Murder and a Cup of Tea by Theresa Gauthier


A review of  Jesse Q. Sutanto's Vera Wong’s Unsolicited Advice for Murderers

    While reading Vera Wong’s Unsolicited Advice for Murderers by Jesse Q. Sutanto, I thought I might not finish the book. My first impression was that the sleuth couldn't be effective,  but as I read, my opinion began to change.


Sutanto offers up a cozy mystery with a sleuth who watches too many police dramas, and has a script in her head as to how things should be handled—she will make you cringe at times—Vera Wong operates a tea house called Vera Wang’s World-Famous Teahouse. She calls it that because Vera Wang is famous and Vera Wong is not. She thought it would help sales.

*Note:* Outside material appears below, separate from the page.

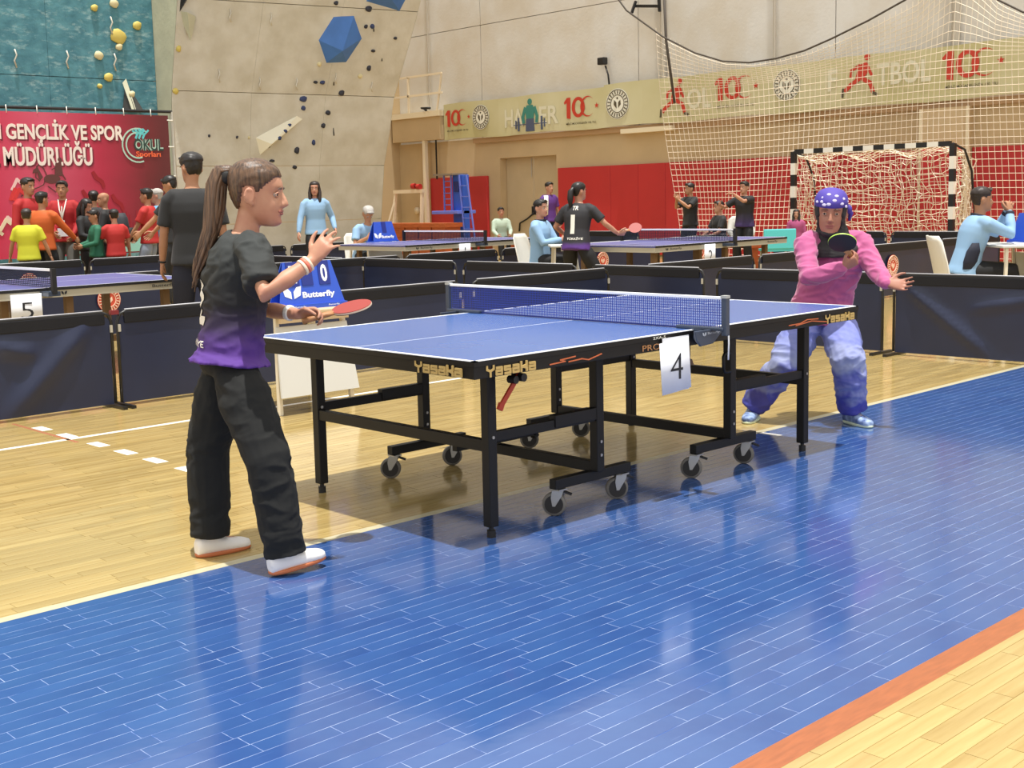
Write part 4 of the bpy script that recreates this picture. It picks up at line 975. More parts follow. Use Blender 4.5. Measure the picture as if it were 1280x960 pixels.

Vera lives her life by a strict schedule. Up each morning at 4:30 and texting her son almost immediately to make sure he doesn’t sleep all day, then a long walk and back for breakfast and opening her teahouse. One day her strict routine is upended when she goes downstairs from her apartment and finds a dead body on the floor in her shop.


She calls the police, of course, but she also tidies up and prepares a special tea for them that she’s sure will not only help them focus, but also show them how helpful she is and make them all regulars.


The police, of course, are less than impressed by both the tea and her attempts to tell them things about the crime scene that she’s noticed. Her astonishment that there isn’t a mass of people dusting for fingerprints, and holding back crowds outside her shop make her question how effective this team of investigators will be.


What follows is less focused on the police activity and more focused on Vera’s assumptions on how a crime is investigated and the clues she’s sure the police have overlooked.


She has four young suspects—people who would have reason for wanting the dead man dead. Instead of staying objective,  she’s busy cooking for them, telling them what to do and flat out revealing to them that they’re on her suspect list. 


The police determine it was an accidental death, but Vera doesn’t believe that. Unbeknownst to her, they haven’t stopped investigating, and they’ve made some interesting discoveries of their own. 


Vera’s Tea House has seen better days. She really has only one regular customer, and she seems to be opening each morning out of habit more than anything else. 


When the tea house is broken into, Vera’s new friends come to her aid, cleaning up, making long overdue repairs, and pulling the place together. Soon, Vera moves in with the victim’s wife and daughter—before she’s cleared Mom from her suspect list—and while she cooks, encourages, and meddles in their lives, they find themselves opening up to her, to each other, and even welcoming the motherly attention.


In truth, Vera seems to be just what these four people need in their lives. Aside from her amazing cooking, they begin to like each other, to pursue interests they’d abandoned, and to enjoy their lives more than they had in years. Vera, too, seems to thrive on their company. She’s motivated to cook again—she’s been subsisting on easy to cook items since her son moved out and her husband died, and the elaborate cooking she does now—for her murder suspects as well as for the police—seems to awaken something in her that’s long been dormant. 


Will this fragile, nascent new family manage to stick together once the truth comes out, or is this at best a temporary harbor for these wayward, lost souls? Of course, this isn’t the only question. Was the death a murder? If so, who did it and why? Is it one of these four suspects that did the deed? Who is the mysterious figure that is spotted more than once watching some of them? What shady deals was the victim into that created so much chaos and animosity?


You’ll find all the answers at Vera Wang’s World-Famous Teahouse!